* **THE PROBLEM**:
Count every line in the entries that follow where the word "Python" appears, then state only the total.

* **EXCERPTED DATA**:
· · ·

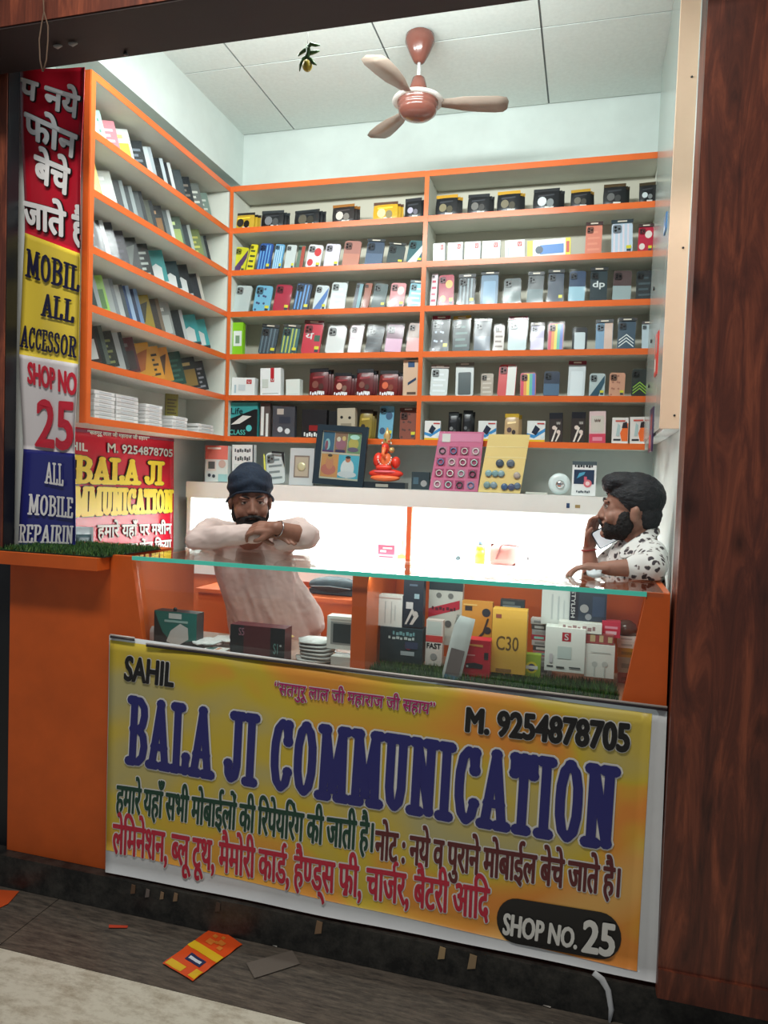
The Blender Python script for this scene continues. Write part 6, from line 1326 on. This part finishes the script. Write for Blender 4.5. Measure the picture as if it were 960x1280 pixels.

· · ·

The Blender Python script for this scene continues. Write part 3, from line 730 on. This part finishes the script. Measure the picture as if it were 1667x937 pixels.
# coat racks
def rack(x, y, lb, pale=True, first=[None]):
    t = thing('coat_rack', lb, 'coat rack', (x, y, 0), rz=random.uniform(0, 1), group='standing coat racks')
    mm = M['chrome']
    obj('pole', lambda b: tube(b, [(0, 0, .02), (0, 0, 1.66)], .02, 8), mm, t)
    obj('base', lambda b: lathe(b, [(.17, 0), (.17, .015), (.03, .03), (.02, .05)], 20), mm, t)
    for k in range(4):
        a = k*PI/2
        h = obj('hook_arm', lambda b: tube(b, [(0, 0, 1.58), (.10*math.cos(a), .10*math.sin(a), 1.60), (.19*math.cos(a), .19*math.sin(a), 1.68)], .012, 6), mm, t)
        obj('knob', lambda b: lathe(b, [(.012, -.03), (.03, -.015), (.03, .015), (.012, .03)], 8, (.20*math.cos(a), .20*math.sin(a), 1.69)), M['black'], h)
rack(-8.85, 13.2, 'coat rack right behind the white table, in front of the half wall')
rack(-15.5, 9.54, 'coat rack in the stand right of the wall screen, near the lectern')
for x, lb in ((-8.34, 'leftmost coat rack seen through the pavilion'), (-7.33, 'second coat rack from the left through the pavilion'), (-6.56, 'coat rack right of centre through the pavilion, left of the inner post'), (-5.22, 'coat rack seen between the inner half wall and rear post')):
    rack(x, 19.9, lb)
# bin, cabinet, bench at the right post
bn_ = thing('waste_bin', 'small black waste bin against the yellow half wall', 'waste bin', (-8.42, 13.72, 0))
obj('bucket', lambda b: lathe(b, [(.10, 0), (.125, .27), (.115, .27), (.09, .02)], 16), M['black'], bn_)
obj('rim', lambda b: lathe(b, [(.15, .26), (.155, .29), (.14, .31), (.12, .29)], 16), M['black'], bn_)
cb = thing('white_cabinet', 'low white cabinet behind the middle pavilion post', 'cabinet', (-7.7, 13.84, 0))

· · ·

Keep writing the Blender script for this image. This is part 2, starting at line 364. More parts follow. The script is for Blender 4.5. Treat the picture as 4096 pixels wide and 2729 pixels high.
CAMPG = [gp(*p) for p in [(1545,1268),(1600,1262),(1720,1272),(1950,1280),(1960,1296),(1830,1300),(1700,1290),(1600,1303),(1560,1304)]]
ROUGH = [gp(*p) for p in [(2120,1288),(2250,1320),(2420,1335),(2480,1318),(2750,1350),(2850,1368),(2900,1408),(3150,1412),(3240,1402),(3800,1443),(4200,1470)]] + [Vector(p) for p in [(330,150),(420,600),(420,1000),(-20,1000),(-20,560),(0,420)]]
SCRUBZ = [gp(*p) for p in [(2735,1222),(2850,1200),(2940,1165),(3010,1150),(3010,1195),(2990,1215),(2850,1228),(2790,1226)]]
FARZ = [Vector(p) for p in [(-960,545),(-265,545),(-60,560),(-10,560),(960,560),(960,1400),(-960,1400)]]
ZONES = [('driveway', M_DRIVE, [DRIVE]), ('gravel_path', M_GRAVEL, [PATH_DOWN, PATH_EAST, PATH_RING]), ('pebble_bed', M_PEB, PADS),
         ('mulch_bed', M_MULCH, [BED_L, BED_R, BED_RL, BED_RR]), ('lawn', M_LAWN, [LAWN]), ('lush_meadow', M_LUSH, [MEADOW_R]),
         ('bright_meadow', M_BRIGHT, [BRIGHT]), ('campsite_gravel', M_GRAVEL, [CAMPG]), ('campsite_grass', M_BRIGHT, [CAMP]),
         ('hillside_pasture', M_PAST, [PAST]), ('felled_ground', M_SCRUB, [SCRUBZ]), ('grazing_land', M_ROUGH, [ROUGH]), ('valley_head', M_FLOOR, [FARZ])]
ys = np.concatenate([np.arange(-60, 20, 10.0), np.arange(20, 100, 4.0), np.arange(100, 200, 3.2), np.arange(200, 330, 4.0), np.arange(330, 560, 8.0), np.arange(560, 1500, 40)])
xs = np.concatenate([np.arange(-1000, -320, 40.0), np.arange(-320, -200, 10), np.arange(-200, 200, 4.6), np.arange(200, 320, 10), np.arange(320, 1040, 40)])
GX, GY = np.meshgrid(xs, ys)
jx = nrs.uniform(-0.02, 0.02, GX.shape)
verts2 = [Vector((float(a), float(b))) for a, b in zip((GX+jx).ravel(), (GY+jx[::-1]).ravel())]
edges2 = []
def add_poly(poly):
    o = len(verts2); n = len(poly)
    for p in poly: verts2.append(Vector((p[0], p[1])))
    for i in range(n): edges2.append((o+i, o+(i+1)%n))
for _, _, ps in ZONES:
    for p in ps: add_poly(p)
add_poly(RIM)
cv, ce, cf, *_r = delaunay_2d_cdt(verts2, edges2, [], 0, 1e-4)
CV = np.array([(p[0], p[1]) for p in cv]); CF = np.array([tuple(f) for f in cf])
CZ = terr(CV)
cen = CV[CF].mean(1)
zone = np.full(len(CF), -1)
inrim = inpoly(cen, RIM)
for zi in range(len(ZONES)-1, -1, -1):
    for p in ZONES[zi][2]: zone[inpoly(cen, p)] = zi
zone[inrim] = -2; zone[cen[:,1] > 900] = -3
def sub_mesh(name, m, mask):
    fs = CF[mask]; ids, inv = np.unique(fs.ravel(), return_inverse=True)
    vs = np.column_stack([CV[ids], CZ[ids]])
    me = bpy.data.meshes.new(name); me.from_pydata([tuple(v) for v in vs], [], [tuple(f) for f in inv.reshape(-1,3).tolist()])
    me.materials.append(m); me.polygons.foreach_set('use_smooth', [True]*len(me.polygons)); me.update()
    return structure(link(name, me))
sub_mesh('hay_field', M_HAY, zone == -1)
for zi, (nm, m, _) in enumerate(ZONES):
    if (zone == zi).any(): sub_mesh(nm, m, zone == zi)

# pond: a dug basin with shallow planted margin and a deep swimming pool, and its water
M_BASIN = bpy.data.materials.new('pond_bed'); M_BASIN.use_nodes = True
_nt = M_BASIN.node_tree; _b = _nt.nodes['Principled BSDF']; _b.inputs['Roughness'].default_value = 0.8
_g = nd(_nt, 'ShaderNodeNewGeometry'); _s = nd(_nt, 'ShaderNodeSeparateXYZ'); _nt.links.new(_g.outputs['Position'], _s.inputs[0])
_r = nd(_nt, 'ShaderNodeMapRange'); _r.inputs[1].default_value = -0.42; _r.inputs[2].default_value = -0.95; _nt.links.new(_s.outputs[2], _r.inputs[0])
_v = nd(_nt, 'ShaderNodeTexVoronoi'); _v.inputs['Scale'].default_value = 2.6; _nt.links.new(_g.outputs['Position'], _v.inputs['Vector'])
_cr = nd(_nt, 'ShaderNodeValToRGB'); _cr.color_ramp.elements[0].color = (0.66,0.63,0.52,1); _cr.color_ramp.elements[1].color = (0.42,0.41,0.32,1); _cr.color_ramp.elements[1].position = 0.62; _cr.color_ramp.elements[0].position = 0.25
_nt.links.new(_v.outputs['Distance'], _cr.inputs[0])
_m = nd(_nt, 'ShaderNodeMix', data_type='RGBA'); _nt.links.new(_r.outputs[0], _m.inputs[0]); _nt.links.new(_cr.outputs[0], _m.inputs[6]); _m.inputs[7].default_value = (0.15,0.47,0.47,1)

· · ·

* **SOLUTION FOR THIS EXERCISE**:
2